Zitate aus dem Artikel:
"Der Entwicklungsprozess ließ für Leidenschaften im Guten wie im Bösen keinen Raum, und folgerichtig war die Theorie Darwins, im Gegensatz zur darwinistischen Weltanschauung, auch ein einziges Plädoyer, die Natur nicht länger unter moralischen Kategorien zu betrachten. Der Entwicklungsprozess ignorierte alle moralischen Begriffe, und angesichts der großen Rechnung, die er aufmachte, musste es aussichtslos erscheinen, ein Bild des Geschehens festzuhalten, in das moralische Kategorien eingewoben waren. Er rechnete in Zeitdimensionen, in denen die Epochen der Moral nur eine Episode ausmachten. ....
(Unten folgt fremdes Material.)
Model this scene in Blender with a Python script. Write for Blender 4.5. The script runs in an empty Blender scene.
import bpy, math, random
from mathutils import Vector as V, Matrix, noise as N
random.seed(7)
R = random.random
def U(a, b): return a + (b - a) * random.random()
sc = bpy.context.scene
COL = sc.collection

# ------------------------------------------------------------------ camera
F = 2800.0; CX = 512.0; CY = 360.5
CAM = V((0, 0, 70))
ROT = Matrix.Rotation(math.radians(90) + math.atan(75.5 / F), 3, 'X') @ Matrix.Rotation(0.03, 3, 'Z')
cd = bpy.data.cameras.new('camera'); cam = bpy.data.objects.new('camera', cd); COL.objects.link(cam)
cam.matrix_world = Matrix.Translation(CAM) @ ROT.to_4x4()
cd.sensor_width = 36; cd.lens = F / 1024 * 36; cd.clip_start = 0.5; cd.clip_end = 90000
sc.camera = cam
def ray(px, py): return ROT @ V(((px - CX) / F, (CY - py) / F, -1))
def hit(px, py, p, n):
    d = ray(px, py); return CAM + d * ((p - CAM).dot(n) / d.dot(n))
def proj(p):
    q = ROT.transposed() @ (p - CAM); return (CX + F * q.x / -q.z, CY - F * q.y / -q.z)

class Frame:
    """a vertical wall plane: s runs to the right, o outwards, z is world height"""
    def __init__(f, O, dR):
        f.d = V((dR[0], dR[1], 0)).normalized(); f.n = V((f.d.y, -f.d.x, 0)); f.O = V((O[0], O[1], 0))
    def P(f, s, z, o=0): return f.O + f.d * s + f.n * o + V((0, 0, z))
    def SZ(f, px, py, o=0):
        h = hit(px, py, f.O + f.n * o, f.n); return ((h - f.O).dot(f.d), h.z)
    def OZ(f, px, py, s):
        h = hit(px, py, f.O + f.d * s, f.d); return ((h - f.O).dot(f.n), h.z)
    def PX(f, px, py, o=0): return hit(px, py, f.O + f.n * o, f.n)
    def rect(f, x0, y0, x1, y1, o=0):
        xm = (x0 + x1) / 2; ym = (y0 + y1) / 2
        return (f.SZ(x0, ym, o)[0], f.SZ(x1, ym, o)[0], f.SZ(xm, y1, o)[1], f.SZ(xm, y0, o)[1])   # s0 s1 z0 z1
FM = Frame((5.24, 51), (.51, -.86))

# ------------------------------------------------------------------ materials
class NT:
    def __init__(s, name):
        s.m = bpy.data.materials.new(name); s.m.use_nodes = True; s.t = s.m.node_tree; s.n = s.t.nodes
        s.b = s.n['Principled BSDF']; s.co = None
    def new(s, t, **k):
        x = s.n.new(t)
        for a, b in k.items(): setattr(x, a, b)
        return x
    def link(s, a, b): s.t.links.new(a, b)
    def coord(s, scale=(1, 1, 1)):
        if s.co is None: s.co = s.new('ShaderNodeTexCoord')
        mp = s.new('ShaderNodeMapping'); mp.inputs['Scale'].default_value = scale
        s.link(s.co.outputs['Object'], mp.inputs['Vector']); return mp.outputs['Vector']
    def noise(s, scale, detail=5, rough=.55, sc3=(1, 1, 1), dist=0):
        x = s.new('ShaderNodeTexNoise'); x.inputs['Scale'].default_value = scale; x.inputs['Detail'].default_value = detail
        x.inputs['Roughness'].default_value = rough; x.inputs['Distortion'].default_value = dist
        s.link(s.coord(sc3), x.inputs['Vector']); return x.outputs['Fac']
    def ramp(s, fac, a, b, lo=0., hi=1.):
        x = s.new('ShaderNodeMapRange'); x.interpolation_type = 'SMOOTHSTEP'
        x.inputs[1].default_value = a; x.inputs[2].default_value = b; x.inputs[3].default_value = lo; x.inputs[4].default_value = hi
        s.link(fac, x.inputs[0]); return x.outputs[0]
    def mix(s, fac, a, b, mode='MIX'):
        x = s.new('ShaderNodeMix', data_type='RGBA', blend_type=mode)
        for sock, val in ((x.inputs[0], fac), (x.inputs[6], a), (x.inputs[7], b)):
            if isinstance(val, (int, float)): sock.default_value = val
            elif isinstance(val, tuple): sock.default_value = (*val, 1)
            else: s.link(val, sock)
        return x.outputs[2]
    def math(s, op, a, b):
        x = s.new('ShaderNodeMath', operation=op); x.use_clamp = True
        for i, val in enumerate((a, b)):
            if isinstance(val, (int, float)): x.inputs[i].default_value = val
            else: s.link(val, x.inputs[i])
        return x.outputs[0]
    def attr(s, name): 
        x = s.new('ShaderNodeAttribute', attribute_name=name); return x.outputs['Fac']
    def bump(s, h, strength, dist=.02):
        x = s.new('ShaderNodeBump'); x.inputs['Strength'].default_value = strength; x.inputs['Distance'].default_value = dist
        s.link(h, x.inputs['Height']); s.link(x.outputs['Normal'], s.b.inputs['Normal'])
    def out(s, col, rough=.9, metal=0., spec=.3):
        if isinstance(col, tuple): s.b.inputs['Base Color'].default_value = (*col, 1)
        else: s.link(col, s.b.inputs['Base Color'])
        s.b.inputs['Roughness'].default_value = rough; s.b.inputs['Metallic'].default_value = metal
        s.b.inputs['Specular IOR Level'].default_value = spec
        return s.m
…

Die Entmoralisierung, die durch Darwins Theorie bewirkt wurde, konnte eine Betrachtungsweise nicht gänzlich entmutigen, die, zurückblickend auf das ungeheure Ausmaß der Gewalt in der Geschichte, diese als Bedingung der Höherentwicklung rechtfertigte oder zumindest in Rechnung stellte. Es war verlockend und doch ein Missverständnis, auch die geschichtlichen Siege und Niederlagen mit dem kalten Blick der Evolutionslehre zu betrachten.....
Das Viktorianische Zeitalter bediente sich des Euphemismus der Anpassung, wenn es die Grausamkeit der sozialen Forderungen meinte. In der Sprache von Darwins „Origin of Species“ wurde freilich alles getan, um solche Grausamkeitsassoziationen zu unterbinden. Offenbar wolle Darwin jede Analogisierung mit der menschlichen Erfahrungswelt fernhalten, wie er auch sonst in seinem Hauptwerk jede Anwendung seiner Theorie auf den Menschen aus seinen Darlegungen ausklammerte. ...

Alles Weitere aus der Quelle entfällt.